GOAL: Reproduce the data exactly and drop any pictures it holds.

DATASET EXCERPT:
....

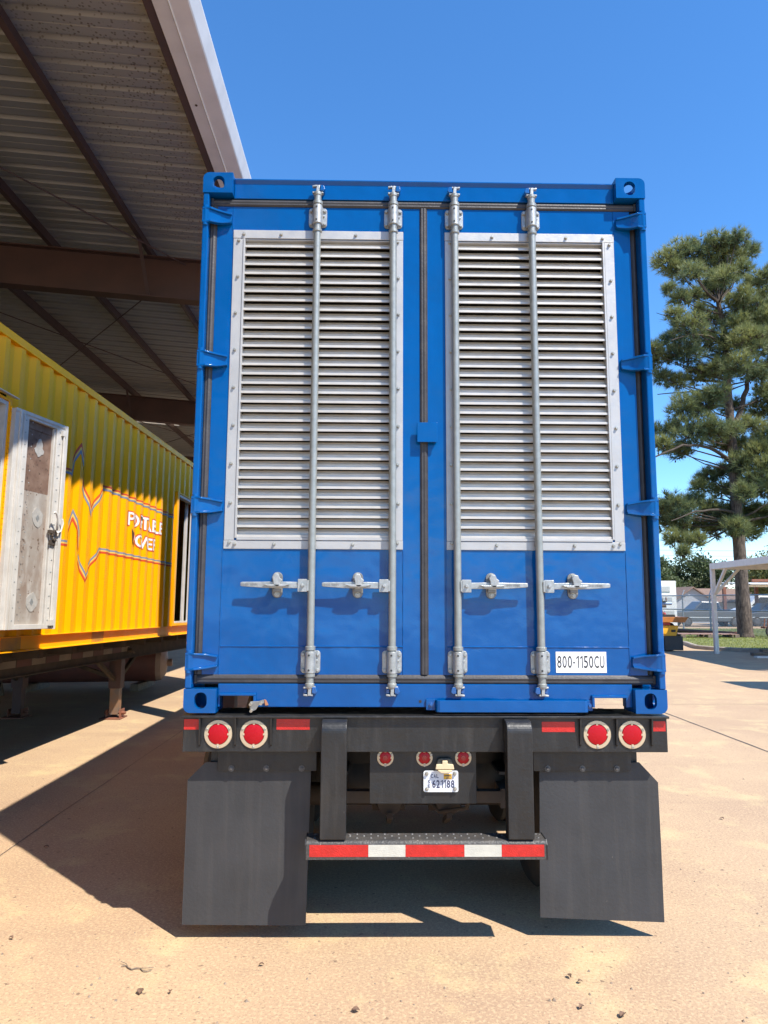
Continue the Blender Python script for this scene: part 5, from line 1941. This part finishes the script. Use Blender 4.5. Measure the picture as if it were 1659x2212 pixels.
# houses beyond
def house(label, x, y, w, d, eave, ridge, base_, gable=None):
    t = thing('house', label, 'house', (x, y, base_), group='houses far beyond the fence')
    MB().box(x - w / 2, x + w / 2, y, y + d, base_, eave).build('wall', M_SIDING, t)
    e = 0.5
    x0, x1, y0, y1 = x - w / 2 - e, x + w / 2 + e, y - e, y + d + e
    ym = (y0 + y1) / 2
    k = d * 0.42
    rv_ = [(x0, y0, eave), (x1, y0, eave), (x1, y1, eave), (x0, y1, eave), (x0 + k, ym, ridge), (x1 - k, ym, ridge)]
    MB().add(rv_, [(0, 1, 5, 4), (1, 2, 5), (2, 3, 4, 5), (3, 0, 4), (3, 2, 1, 0)]).build('roof', M_SHINGLE, t)
    MB().box(x0, x1, y0 - 0.06, y0 - 0.005, eave - 0.14, eave + 0.02).build('fascia', pbr('dark_fascia', (0.10, 0.09, 0.08), 0.7), t)
    for k in range(4):
        wx = x - w / 2 + w * (k + 0.5) / 4
        wd = MB().box(wx - 0.55, wx + 0.55, y - 0.04, y - 0.002, base_ + 1.0, base_ + 2.3).build('window', M_WSTEEL, t)
        MB().box(wx - 0.48, wx + 0.48, y - 0.055, y - 0.041, base_ + 1.08, base_ + 2.22).build('pane', M_GLASS, wd)
    if gable:
        gx, gw, gh = gable
        gy = y - 2.5
        MB().add([(gx - gw / 2, gy, base_), (gx + gw / 2, gy, base_), (gx + gw / 2, gy, eave), (gx, gy, eave + gh), (gx - gw / 2, gy, eave), (gx - gw / 2, gy + 3, base_), (gx + gw / 2, gy + 3, base_),
                  (gx + gw / 2, gy + 3, eave), (gx, gy + 3, eave + gh), (gx - gw / 2, gy + 3, eave)],
                 [(0, 1, 2, 3, 4), (9, 8, 7, 6, 5), (1, 6, 7, 2), (5, 0, 4, 9)]).build('wall', M_SIDING, t)
        o_ = 0.35
        a = gh / (gw / 2)
        MB().add([(gx - gw / 2 - o_, gy - .4, eave - a * o_), (gx, gy - .4, eave + gh + .02), (gx + gw / 2 + o_, gy - .4, eave - a * o_), (gx - gw / 2 - o_, gy + 6, eave - a * o_), (gx, gy + 6, eave + gh + .02), (gx + gw / 2 + o_, gy + 6, eave - a * o_),
                  (gx - gw / 2 - o_, gy - .4, eave - a * o_ + .15), (gx, gy - .4, eave + gh + .17), (gx + gw / 2 + o_, gy - .4, eave - a * o_ + .15), (gx - gw / 2 - o_, gy + 6, eave - a * o_ + .15), (gx, gy + 6, eave + gh + .17), (gx + gw / 2 + o_, gy + 6, eave - a * o_ + .15)],
                 [(0, 3, 4, 1), (1, 4, 5, 2), (6, 7, 10, 9), (7, 8, 11, 10), (0, 1, 7, 6), (1, 2, 8, 7)]).build('roof', M_SHINGLE, t)
    return t


house('brown shingled house with a pale front gable, left of the pine trunk', 45, 88, 17, 9, 1.72, 3.55, -1.5, gable=(40.0, 5.2, 1.75))
house('brown shingled house seen right of the pine trunk behind the van', 66, 92, 18, 10, 1.8, 4.2, -1.5)

# ------------------------------------------------------------------ TREES
def pix(px, py_, dist_y):
    """a point at world y = dist_y in the direction of pixel (px, py_) of the 1659 px wide view"""
    v = rt * ((px - 829.5) / 1534) + up * (-(py_ - 1106) / 1534) + fw
    return CAM + v * ((dist_y - CAM.y) / v.y)


PY_ = 28.5
pine = thing('pine_tree', 'tall pine with long needles and ragged crown on the lawn', 'tree', (16.65, PY_, 0.1))
tb = MB()
trk = [(1612, 1385, 0.40), (1610, 1368, 0.345), (1605, 1300, 0.30), (1601, 1240, 0.28), (1597, 1181, 0.265), (1590, 1090, 0.24), (1585, 1003, 0.22), (1579, 930, 0.20), (1573, 850, 0.165), (1567, 760, 0.14),
       (1562, 697, 0.115), (1551, 652, 0.10)]
pts, rs = [], []
for i in range(len(trk) - 1):
    for k in range(4):
        t = k / 4
        pts.append(pix(trk[i][0] + (trk[i + 1][0] - trk[i][0]) * t, trk[i][1] + (trk[i + 1][1] - trk[i][1]) * t, PY_))
        rs.append((trk[i][2] + (trk[i + 1][2] - trk[i][2]) * t) * (1 + random.uniform(-.04, .04)))
pts.append(pix(1551, 652, PY_))
rs.append(0.10)
pts[0].z = 0.08
tb.tube(pts, rs, 14)
tb.build('trunk', M_BARK, pine, smooth=True)


def limb(b, pl, r0_, r1_, n=7):
    P_ = [Vector(p) for p in pl]
    out, rr = [], []
    m = len(P_) - 1
    for i in range(m):
        for k in range(3):
            t = k / 3
            q = P_[i].lerp(P_[i + 1], t)
            q += Vector((random.uniform(-1, 1), random.uniform(-1, 1), random.uniform(-1, 1))) * 0.03
            out.append(q)
            rr.append(r0_ + (r1_ - r0_) * (i + t) / m)
    out.append(P_[-1])
    rr.append(r1_)
    b.tube(out, rr, n)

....

RESPONSE BELOW:
Continue the Blender Python script for this scene: part 5, from line 1941. This part finishes the script. Use Blender 4.5. Measure the picture as if it were 1659x2212 pixels.
# houses beyond
def house(label, x, y, w, d, eave, ridge, base_, gable=None):
    t = thing('house', label, 'house', (x, y, base_), group='houses far beyond the fence')
    MB().box(x - w / 2, x + w / 2, y, y + d, base_, eave).build('wall', M_SIDING, t)
    e = 0.5
    x0, x1, y0, y1 = x - w / 2 - e, x + w / 2 + e, y - e, y + d + e
    ym = (y0 + y1) / 2
    k = d * 0.42
    rv_ = [(x0, y0, eave), (x1, y0, eave), (x1, y1, eave), (x0, y1, eave), (x0 + k, ym, ridge), (x1 - k, ym, ridge)]
    MB().add(rv_, [(0, 1, 5, 4), (1, 2, 5), (2, 3, 4, 5), (3, 0, 4), (3, 2, 1, 0)]).build('roof', M_SHINGLE, t)
    MB().box(x0, x1, y0 - 0.06, y0 - 0.005, eave - 0.14, eave + 0.02).build('fascia', pbr('dark_fascia', (0.10, 0.09, 0.08), 0.7), t)
    for k in range(4):
        wx = x - w / 2 + w * (k + 0.5) / 4
        wd = MB().box(wx - 0.55, wx + 0.55, y - 0.04, y - 0.002, base_ + 1.0, base_ + 2.3).build('window', M_WSTEEL, t)
        MB().box(wx - 0.48, wx + 0.48, y - 0.055, y - 0.041, base_ + 1.08, base_ + 2.22).build('pane', M_GLASS, wd)
    if gable:
        gx, gw, gh = gable
        gy = y - 2.5
        MB().add([(gx - gw / 2, gy, base_), (gx + gw / 2, gy, base_), (gx + gw / 2, gy, eave), (gx, gy, eave + gh), (gx - gw / 2, gy, eave), (gx - gw / 2, gy + 3, base_), (gx + gw / 2, gy + 3, base_),
                  (gx + gw / 2, gy + 3, eave), (gx, gy + 3, eave + gh), (gx - gw / 2, gy + 3, eave)],
                 [(0, 1, 2, 3, 4), (9, 8, 7, 6, 5), (1, 6, 7, 2), (5, 0, 4, 9)]).build('wall', M_SIDING, t)
        o_ = 0.35
        a = gh / (gw / 2)
        MB().add([(gx - gw / 2 - o_, gy - .4, eave - a * o_), (gx, gy - .4, eave + gh + .02), (gx + gw / 2 + o_, gy - .4, eave - a * o_), (gx - gw / 2 - o_, gy + 6, eave - a * o_), (gx, gy + 6, eave + gh + .02), (gx + gw / 2 + o_, gy + 6, eave - a * o_),
                  (gx - gw / 2 - o_, gy - .4, eave - a * o_ + .15), (gx, gy - .4, eave + gh + .17), (gx + gw / 2 + o_, gy - .4, eave - a * o_ + .15), (gx - gw / 2 - o_, gy + 6, eave - a * o_ + .15), (gx, gy + 6, eave + gh + .17), (gx + gw / 2 + o_, gy + 6, eave - a * o_ + .15)],
                 [(0, 3, 4, 1), (1, 4, 5, 2), (6, 7, 10, 9), (7, 8, 11, 10), (0, 1, 7, 6), (1, 2, 8, 7)]).build('roof', M_SHINGLE, t)
    return t


house('brown shingled house with a pale front gable, left of the pine trunk', 45, 88, 17, 9, 1.72, 3.55, -1.5, gable=(40.0, 5.2, 1.75))
house('brown shingled house seen right of the pine trunk behind the van', 66, 92, 18, 10, 1.8, 4.2, -1.5)

# ------------------------------------------------------------------ TREES
def pix(px, py_, dist_y):
    """a point at world y = dist_y in the direction of pixel (px, py_) of the 1659 px wide view"""
    v = rt * ((px - 829.5) / 1534) + up * (-(py_ - 1106) / 1534) + fw
    return CAM + v * ((dist_y - CAM.y) / v.y)


PY_ = 28.5
pine = thing('pine_tree', 'tall pine with long needles and ragged crown on the lawn', 'tree', (16.65, PY_, 0.1))
tb = MB()
trk = [(1612, 1385, 0.40), (1610, 1368, 0.345), (1605, 1300, 0.30), (1601, 1240, 0.28), (1597, 1181, 0.265), (1590, 1090, 0.24), (1585, 1003, 0.22), (1579, 930, 0.20), (1573, 850, 0.165), (1567, 760, 0.14),
       (1562, 697, 0.115), (1551, 652, 0.10)]
pts, rs = [], []
for i in range(len(trk) - 1):
    for k in range(4):
        t = k / 4
        pts.append(pix(trk[i][0] + (trk[i + 1][0] - trk[i][0]) * t, trk[i][1] + (trk[i + 1][1] - trk[i][1]) * t, PY_))
        rs.append((trk[i][2] + (trk[i + 1][2] - trk[i][2]) * t) * (1 + random.uniform(-.04, .04)))
pts.append(pix(1551, 652, PY_))
rs.append(0.10)
pts[0].z = 0.08
tb.tube(pts, rs, 14)
tb.build('trunk', M_BARK, pine, smooth=True)


def limb(b, pl, r0_, r1_, n=7):
    P_ = [Vector(p) for p in pl]
    out, rr = [], []
    m = len(P_) - 1
    for i in range(m):
        for k in range(3):
            t = k / 3
            q = P_[i].lerp(P_[i + 1], t)
            q += Vector((random.uniform(-1, 1), random.uniform(-1, 1), random.uniform(-1, 1))) * 0.03
            out.append(q)
            rr.append(r0_ + (r1_ - r0_) * (i + t) / m)
    out.append(P_[-1])
    rr.append(r1_)
    b.tube(out, rr, n)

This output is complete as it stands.